Given task —
Starting with the first line of the data below, copy each line up to and including the one containing "R = math.radians". Pictures stay out.

#### Source excerpt

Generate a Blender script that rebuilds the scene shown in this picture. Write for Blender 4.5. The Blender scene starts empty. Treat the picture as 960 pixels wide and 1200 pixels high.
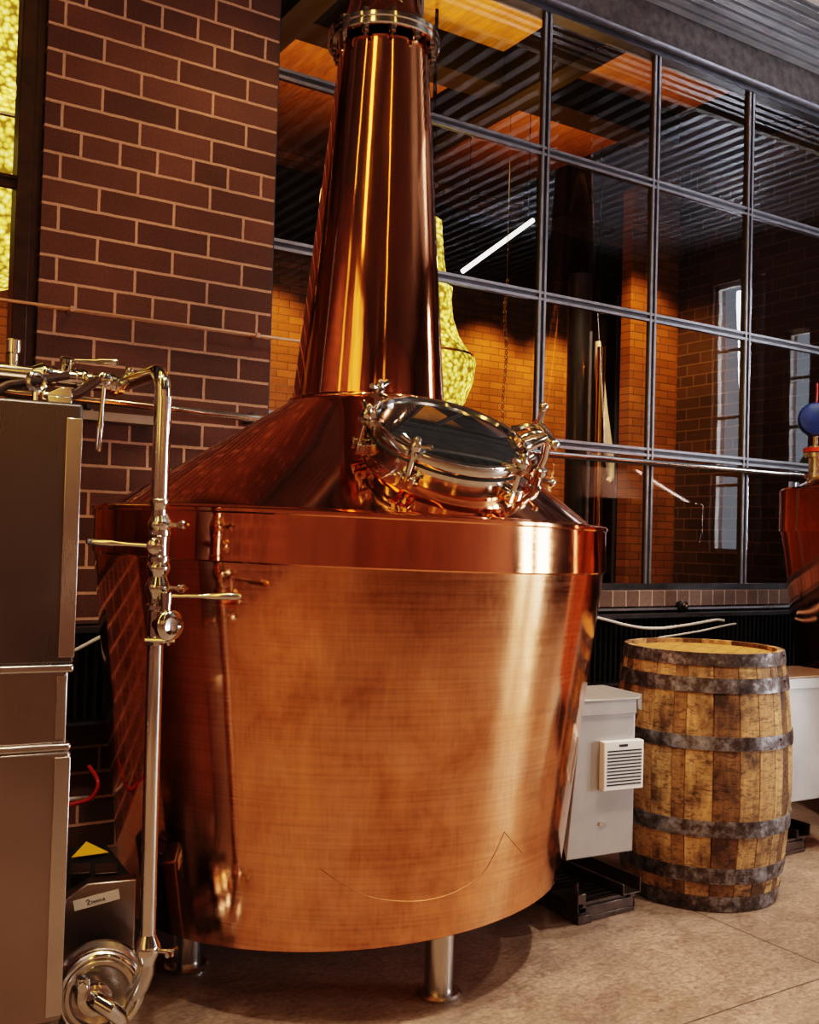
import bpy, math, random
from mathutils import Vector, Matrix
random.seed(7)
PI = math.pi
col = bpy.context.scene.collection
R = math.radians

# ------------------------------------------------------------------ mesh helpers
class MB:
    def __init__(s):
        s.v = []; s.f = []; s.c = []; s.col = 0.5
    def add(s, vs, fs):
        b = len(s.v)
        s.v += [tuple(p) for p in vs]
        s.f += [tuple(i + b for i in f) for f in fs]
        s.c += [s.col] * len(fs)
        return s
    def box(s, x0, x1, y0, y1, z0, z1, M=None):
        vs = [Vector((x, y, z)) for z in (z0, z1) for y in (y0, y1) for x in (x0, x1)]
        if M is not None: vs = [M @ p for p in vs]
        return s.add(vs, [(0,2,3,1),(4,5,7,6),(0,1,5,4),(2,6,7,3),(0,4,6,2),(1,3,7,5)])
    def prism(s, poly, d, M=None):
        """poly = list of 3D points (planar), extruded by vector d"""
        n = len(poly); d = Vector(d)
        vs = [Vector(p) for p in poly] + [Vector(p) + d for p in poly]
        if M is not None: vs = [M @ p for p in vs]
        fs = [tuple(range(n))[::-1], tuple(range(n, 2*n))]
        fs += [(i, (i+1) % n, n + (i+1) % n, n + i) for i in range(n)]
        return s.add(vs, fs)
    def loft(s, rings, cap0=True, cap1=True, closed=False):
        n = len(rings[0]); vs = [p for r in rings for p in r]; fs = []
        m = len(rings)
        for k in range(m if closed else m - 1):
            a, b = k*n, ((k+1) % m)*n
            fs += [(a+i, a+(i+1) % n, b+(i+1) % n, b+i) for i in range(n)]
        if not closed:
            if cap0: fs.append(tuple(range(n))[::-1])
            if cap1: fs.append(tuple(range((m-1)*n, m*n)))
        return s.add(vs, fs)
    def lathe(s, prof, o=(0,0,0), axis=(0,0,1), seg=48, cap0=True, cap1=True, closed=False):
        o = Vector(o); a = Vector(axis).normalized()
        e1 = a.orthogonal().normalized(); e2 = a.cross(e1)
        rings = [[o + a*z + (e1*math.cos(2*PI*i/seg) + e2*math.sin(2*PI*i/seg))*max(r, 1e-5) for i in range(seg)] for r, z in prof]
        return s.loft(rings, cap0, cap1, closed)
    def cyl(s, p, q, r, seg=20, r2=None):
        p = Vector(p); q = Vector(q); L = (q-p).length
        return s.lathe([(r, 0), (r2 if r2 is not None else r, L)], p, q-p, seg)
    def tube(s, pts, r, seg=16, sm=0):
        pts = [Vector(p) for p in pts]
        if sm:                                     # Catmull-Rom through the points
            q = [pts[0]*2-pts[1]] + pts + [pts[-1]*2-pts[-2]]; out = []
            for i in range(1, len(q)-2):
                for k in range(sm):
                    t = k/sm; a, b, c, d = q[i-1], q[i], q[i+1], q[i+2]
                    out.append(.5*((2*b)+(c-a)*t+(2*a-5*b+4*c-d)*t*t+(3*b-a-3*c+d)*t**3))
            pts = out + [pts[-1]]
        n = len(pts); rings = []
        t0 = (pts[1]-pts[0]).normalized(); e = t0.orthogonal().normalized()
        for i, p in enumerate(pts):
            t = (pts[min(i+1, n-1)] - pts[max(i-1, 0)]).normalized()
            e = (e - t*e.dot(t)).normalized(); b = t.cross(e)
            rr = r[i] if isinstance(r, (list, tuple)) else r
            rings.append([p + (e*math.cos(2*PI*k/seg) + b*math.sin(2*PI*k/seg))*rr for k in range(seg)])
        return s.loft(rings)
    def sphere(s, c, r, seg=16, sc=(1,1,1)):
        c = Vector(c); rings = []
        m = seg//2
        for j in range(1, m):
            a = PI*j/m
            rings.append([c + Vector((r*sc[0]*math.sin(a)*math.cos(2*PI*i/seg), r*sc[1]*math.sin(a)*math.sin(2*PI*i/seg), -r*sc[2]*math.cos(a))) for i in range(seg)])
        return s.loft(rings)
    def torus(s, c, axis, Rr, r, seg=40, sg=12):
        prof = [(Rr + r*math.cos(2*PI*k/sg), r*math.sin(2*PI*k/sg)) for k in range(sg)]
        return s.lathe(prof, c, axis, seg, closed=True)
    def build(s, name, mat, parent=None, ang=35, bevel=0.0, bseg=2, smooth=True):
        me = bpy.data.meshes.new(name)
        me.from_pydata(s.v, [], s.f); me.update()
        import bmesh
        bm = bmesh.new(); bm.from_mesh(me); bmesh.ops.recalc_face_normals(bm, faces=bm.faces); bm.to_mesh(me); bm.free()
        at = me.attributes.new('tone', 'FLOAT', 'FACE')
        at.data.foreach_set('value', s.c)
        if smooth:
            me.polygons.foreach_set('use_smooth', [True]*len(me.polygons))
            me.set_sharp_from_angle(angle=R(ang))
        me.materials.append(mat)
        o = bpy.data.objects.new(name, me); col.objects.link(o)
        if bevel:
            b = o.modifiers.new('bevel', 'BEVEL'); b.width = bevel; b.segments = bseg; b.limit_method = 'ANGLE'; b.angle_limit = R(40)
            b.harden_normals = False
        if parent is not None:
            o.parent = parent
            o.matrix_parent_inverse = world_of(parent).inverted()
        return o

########

Worked solution —
Generate a Blender script that rebuilds the scene shown in this picture. Write for Blender 4.5. The Blender scene starts empty. Treat the picture as 960 pixels wide and 1200 pixels high.
import bpy, math, random
from mathutils import Vector, Matrix
random.seed(7)
PI = math.pi
col = bpy.context.scene.collection
R = math.radians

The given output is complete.